Invited by the court, CACL executive director Anthony Barkow argues before the Second Circuit

Anthony Barkow, executive director of NYU Law’s Center on the Administration of Criminal Law (CACL) argued before the United States Court of Appeals for the Second Circuit on December 14. CACL filed an amicus brief with the court in November in U.S. v Gupta, arguing for reversal of a previous Second Circuit ruling that employed the “triviality exception” to reject Gupta’s claim that his Sixth Amendment right to a public trial had been violated. Meeting en banc to reconsider the case, the Second Circuit invited the CACL to participate in the oral argument.
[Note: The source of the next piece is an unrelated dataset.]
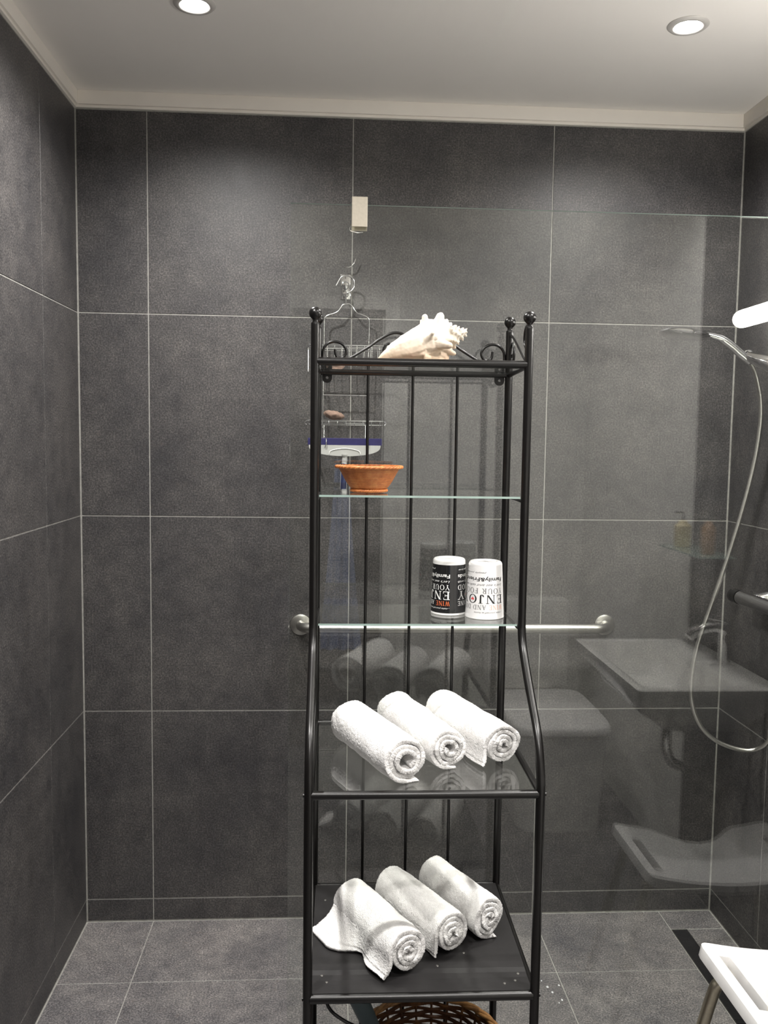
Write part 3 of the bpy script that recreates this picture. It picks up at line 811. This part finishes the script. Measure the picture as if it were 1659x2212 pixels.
def cup(label, loc, black, starts, Rb, Rt, H):
    t = thing('cup', label, 'cup', loc, 0, 'printed cups standing upside down')
    body_m = M_CUPB if black else M_CUPW
    def rad(z): return Rb+(Rt-Rb)*(z/H)
    pr = [(Rb-.003, .004), (Rb-.0022, .0), (Rb-.0005, .0004), (rad(.004), .004)]
    lathe('cup_rim', [(Rb-.004, .02), (Rb-.0035, .001), (Rb-.0018, 0), (Rb, .001), (rad(.0045), .0045)], M_CUPW, t, 64, cap=False)
    top = []
    for k in range(9):
        a = PI/2*k/8; top.append((Rt-.006+.006*math.cos(a), H-.006+.006*math.sin(a)))
    zc = H-.0115 if black else H-.006
    lathe('cup_wall', [(rad(.0045), .0045), (rad(zc), zc)], body_m, t, 64, cap=False)
    bt_ = [(rad(zc)+.00005, zc), (Rt, H-.006)]+top+[(Rt-.010, H), (Rt-.0115, H-.0018), (.001, H-.0018)]
    lathe('cup_base', bt_, M_CUPW, t, 64, cap=False)
    SPAN = math.radians(152)
    pend = {}
    def put(mat, polys_or_mesh, x0, x1, zc_, hgt, th0, y0=0., y1=1., off=.00018):
        vs, fs = polys_or_mesh
        L = ([], []); base = 0
        for v in vs:
            u = (v[0]-x0)/(x1-x0); vv = (v[1]-y0)/(y1-y0)
            th = th0-u*SPAN; z = zc_+hgt/2-vv*hgt
            r = rad(z)+off
            L[0].append((r*math.sin(th), -r*math.cos(th), z))
        for f in fs: L[1].append(tuple(base+i for i in f))
        lo_ = obj('printed_line', L[0], L[1], mat, t)
    def sub(pl):   # subdivide polys horizontally so that they bend with the wall
        vs, fs = [], []
        for p in pl:
            n = max(1, int(max(abs(p[1][0]-p[0][0]), abs(p[2][0]-p[3][0]))/.10)); m_ = max(1, int(abs(p[3][0]-p[0][0])/.08))
            for i in range(n):
                for k in range(m_):
                    q = []
                    for (a_, c_) in ((i/n, k/m_), ((i+1)/n, k/m_), ((i+1)/n, (k+1)/m_), (i/n, (k+1)/m_)):
                        lo2 = (p[0][0]+(p[1][0]-p[0][0])*a_, p[0][1]+(p[1][1]-p[0][1])*a_); hi2 = (p[3][0]+(p[2][0]-p[3][0])*a_, p[3][1]+(p[2][1]-p[3][1])*a_)
                        q.append((lo2[0]+(hi2[0]-lo2[0])*c_, lo2[1]+(hi2[1]-lo2[1])*c_))
                    b = len(vs); vs += q; fs.append((b, b+1, b+2, b+3))
        return vs, fs
    mainm = M_INKW if black else M_INKB; greym = M_INKW if black else M_INKG; ora = M_INKO if black else M_INKP
    for th0 in starts:
        for txt, zc_, h, gap in (('WINE AND DINE', .0243, .0092, .12), ('ENJOY', .0405, .0170, .16), ('YOUR FOOD', .0568, .0104, .14)):
            res, wd_ = serif_line(txt, gap)
            if txt.startswith('WINE'):
                # first word in orange
                _, w1 = serif_line('WINE', gap)
                put(ora, sub([p for c, p in res if max(q[0] for q in p) <= w1+.01]), 0, wd_, zc_, h, th0)
                put(greym, sub([p for c, p in res if max(q[0] for q in p) > w1+.01]), 0, wd_, zc_, h, th0)
            else:
                put(mainm if txt == 'ENJOY' else greym if not black else mainm, sub([p for c, p in res]), 0, wd_, zc_, h, th0)
            if txt == 'ENJOY':
                # red heart in the O
                _, wenj = serif_line('ENJ', gap); cx = wenj+gap+.44; hp = []
                for k in range(24):
                    a = 2*PI*k/24; hp.append((cx+.0115*16*math.sin(a)**3*1.0, .5+.0125*(13*math.cos(a)-5*math.cos(2*a)-2*math.cos(3*a)-math.cos(4*a))))
                vs = [(cx, .5)]+hp; fs = [(0, k+1, (k+1) % 24+1) for k in range(24)]
                put(M_INKR, (vs, fs), 0, wd_, zc_, h, th0)
        for txt, zc_, h, bold, shr, mt, x1f in (('...make yourself at home', .0140, .0042, 0, .35, greym, .62), ("Let's eat and talk with", .0685, .0056, .0, .4, greym, 1.), ('Family&Friends', .0800, .0092, .018, 0., mainm, 1.), ('people you love', .0925, .0040, 0, .35, greym, .60)):
            vs, fs = font_mesh(txt, bold, shr)
            xa = min(v.x for v in vs); xb = max(v.x for v in vs)
            off0 = .38 if txt.startswith('people') else .0
            wdt = (xb-xa)/x1f
            put(mt, ([(v.x-xa+off0*wdt, v.y) for v in vs], fs), 0, wdt, zc_, h, th0, -.15, .72)
            if txt.startswith('people') :
                pass
    return t
cup('white cup with black lettering standing upside down', (1.0615, -.9455, 1.1658), False, [math.radians(52), math.radians(-128)], .0392, .0332, .113)
cup('black cup with white lettering standing upside down left of the white cup', (.9935, -.9075, 1.1658), True, [math.radians(-4), math.radians(176)], .0362, .0330, .1135)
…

The issue before the en banc panel was a trial court judge’s decision to close her courtroom during jury selection in a case in which immigration attorney Raghubir Gupta was convicted of filing fraudulent immigration documents. The CACL brief was written by Barkow, CACL attorneys Courtney Oliva and Rena Stern, and Julie Mecca ’13. Arguing the case, Barkow says, “was a great challenge and great fun.” There were 15 judges, and “nearly all were actively questioning, so there was more activity than there would be in the Supreme Court,” he noted. In fact, because there were so many questions, Barkow ended up arguing for 30 minutes, instead of the originally allocated five minutes.

An en banc argument before the Second Circuit is a rare event, and in this case drew coverage from the Wall Street Journal and the New York Law Journal.